C'è voluto un po' di tempo, ma alla fine i lettori che hanno amato "Le Correzioni" possono tornare ad assaporare lo stile di Jonathan Franzen in un nuovo libro, "Zona disagio", che Einaudi pubblica ora in Italia. Dopo avere scoperto i primi romanzi dello scrittore, averne apprezzato lo stile di saggista e - questo forse con un briciolo di esasperazione - aver scovato i suoi giudizi lusinghieri sulle copertine di diversi libri di altri autori, ecco che per i molti fan di Franzen si presenta una duplice opportunità: godere di un suo nuovo lavoro e, al tempo stesso, scoprire molto sulla personalità e la storia del romanziere di St. Louis. "Zona disagio" è infatti un libro autobiografico, che in pratica torna sul "luogo del delitto" de "Le correzioni", ossia la famiglia e l'enorme complessità dei rapporti al suo interno, sostituendo ai personaggi di finzione i genitori, i fratelli, gli amici, le fidanzate vere o presunte di Franzen.

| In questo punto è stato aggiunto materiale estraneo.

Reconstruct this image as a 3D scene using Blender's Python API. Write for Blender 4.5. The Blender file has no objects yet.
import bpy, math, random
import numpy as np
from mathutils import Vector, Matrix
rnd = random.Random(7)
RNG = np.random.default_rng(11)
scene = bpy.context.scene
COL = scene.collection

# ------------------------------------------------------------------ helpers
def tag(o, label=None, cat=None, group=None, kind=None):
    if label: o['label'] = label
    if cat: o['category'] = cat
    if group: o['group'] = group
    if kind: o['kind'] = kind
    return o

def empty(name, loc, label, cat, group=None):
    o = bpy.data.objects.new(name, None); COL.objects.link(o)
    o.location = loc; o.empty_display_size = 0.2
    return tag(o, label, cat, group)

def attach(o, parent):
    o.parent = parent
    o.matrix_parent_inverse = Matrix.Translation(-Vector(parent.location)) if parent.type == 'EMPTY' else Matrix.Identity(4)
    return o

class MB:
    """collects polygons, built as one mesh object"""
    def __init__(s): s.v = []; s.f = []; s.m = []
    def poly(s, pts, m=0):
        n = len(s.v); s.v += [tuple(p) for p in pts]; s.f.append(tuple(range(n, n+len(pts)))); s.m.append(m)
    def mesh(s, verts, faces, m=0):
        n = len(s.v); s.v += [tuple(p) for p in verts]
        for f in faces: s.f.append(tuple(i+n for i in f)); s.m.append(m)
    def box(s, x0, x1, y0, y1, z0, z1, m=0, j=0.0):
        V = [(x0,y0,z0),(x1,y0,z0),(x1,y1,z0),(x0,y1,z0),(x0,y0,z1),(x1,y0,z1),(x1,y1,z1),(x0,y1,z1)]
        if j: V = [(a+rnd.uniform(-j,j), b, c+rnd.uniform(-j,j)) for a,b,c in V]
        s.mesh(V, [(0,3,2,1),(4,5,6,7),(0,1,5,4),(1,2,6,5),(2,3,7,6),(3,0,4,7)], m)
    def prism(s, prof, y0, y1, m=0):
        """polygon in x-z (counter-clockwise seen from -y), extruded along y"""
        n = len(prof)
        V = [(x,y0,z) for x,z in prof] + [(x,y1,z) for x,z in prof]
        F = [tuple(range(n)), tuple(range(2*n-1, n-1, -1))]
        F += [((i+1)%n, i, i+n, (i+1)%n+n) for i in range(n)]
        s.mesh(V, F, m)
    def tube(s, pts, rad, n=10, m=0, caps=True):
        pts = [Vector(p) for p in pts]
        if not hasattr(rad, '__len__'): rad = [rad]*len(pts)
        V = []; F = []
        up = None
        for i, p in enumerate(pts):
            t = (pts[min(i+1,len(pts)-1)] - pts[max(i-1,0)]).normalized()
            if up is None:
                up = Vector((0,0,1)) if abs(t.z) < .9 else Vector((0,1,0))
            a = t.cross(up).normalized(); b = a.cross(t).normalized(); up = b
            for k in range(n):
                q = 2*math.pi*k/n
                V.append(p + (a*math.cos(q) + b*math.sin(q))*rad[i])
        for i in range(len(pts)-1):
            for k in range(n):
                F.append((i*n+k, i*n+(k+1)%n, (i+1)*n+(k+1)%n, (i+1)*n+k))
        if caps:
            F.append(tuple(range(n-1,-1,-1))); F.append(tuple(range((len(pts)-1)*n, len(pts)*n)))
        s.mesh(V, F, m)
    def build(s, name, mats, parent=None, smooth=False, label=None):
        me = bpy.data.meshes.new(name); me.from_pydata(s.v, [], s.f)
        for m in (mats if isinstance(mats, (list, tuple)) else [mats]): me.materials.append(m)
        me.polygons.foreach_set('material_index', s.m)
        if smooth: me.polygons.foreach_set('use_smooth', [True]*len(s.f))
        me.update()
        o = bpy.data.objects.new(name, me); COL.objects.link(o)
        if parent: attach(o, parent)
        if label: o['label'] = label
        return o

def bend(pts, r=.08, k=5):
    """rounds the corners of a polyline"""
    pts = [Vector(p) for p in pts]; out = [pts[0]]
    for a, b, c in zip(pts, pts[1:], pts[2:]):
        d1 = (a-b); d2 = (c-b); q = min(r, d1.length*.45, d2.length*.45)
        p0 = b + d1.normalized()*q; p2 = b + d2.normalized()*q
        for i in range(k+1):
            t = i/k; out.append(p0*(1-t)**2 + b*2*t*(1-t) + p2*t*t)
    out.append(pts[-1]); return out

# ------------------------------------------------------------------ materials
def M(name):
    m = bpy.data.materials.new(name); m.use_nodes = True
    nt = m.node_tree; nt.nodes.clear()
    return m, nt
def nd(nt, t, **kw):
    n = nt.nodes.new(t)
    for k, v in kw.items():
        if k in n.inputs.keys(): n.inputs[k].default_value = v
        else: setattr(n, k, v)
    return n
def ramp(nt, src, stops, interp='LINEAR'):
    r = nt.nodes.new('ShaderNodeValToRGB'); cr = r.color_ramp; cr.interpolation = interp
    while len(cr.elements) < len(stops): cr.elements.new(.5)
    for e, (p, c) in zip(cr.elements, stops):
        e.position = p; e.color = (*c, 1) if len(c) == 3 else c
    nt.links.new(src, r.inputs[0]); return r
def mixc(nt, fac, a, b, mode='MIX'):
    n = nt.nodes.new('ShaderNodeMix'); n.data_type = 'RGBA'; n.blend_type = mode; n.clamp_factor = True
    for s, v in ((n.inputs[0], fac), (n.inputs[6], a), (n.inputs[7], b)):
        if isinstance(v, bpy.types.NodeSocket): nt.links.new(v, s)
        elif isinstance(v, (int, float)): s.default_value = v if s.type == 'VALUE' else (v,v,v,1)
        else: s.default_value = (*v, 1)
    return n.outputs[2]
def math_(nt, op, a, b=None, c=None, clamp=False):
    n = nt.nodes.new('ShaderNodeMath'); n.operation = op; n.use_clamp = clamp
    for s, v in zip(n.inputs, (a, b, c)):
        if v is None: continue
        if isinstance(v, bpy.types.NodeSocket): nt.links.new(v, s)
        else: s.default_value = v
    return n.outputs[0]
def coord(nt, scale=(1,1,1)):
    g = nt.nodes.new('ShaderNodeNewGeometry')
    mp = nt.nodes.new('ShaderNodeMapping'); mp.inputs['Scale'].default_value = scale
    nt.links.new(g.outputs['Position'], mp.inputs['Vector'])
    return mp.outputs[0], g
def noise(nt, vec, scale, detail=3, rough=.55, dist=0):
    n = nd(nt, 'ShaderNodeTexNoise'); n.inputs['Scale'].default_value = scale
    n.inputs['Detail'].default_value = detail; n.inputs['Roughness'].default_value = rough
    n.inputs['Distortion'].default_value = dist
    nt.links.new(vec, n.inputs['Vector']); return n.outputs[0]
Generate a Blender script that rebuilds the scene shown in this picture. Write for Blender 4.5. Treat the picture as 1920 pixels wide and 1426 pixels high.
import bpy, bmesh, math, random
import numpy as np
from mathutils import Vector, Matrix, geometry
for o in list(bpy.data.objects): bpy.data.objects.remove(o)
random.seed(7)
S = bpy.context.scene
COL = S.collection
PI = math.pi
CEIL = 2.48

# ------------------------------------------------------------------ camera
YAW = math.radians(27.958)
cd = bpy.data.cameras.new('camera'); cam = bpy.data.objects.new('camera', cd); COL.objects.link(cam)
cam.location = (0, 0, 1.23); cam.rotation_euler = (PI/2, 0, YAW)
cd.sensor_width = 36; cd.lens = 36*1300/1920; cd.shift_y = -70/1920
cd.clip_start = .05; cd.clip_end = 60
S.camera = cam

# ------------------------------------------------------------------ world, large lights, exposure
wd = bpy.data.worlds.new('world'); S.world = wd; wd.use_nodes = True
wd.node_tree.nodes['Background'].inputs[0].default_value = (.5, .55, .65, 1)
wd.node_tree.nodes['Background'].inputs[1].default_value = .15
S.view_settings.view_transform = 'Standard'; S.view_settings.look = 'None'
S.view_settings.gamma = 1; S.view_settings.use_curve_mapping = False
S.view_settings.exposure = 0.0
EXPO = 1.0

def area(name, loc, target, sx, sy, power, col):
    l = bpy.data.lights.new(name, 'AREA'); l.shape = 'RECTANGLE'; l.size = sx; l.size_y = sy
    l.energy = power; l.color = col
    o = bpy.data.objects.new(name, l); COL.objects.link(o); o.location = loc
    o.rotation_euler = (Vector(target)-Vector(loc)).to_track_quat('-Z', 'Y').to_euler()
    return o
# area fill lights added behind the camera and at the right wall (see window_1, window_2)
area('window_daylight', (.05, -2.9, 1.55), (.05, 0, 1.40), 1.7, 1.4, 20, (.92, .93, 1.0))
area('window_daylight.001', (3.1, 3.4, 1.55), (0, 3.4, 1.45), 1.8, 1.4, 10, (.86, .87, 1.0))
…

Costruito per capitoli che potrebbero anche avere vita propria, e infatti quello intitolato "Il mio problema ornitologico" era già apparso sul New Yorker e in italiano su Internazionale, "Zona disagio" è una sorta di storia dell'educazione sentimentale del giovane Jonathan, che finisce però inevitabilmente, pur con le molte divagazioni evidentemente private, per diventare anche la fotografia di una società e di un periodo storico che l'autore pone come sfondo al proprio racconto.
Il talento di Franzen - che si conferma scrittore di inconsueta solidità - emerge soprattutto nelle pagine dedicate alla sua infanzia di bambino ultrasensibile, solitario e anche un po' disadattato. Con leggerezza ecco che pagina dopo pagina si tratteggia il profilo di un ragazzino che ha vissuto sulla sua pelle quanto sia difficile essere sempre il primo della classe e quanto spesso il mondo fuori di noi rappresenti una delusione. E quindi il ricorso a un mondo alternativo, fatto di tentativi di apparire diverso (a un certo punto racconta dei suoi sforzi per dire frequentemente "merda" con disinvoltura) e di grandi letture fantasy e passione smodata per i fumetti, in particolare i Peanuts di Charles Schulz. "Volevo vivere - scrive Franzen - nel mondo dei Peanuts, dove la rabbia era buffa e l'insicurezza adorabile". Ma poco oltre ecco la nota che contraddistingue la sua impietosa capacità di interpretare le dinamiche familiari: "Volevo che tutti i membri della mia famiglia andassero d'accordo e che nulla cambiasse; ma improvvisamente, dopo che Tom era scappato di casa, era come se tutti e cinque ci fossimo guardati intorno e ci fossimo chiesti perché avremmo dovuto stare insieme, senza trovare molte risposte plausibili".
Dall'ossessione del padre per la regolazione del termostato di casa sulla "Zona benessere" - da cui il titolo del libro - alle mancate avventure sentimentali dello studente di college; dalle bravate del gruppo goliardico chiamato I DIOTI alla nevrotica passione per il bird-watching, il libro di Franzen è un viaggio senza paraocchi nella complessità della vita, oltre che nella complessità delle persone, in primis dello stesso scrittore. Che come un novello Bartleby, fin dall'asilo, risponde agli inviti dei compagni esuberanti con un sorprendente: "Preferirei non giocare". Ma "Zona disagio" parla anche di dove sta andando l'America, con il progetto di Bush di una "società di proprietari" e gli allarmi di Al Gore sull'imminenza di una catastrofe ecologica. E racconta pure di come un rapporto tra madre e figlio, che sarà sempre difficile e frammentario, possa essere improvvisamente illuminato da una frase come questa: "Non mi piace - dice la donna mentre la visita periodica di Jonathan si stava concludendo - quando si passa l'ora legale mentre sei qui, perché vuol dire che ho un'ora di meno da passare con te". Indimenticabile.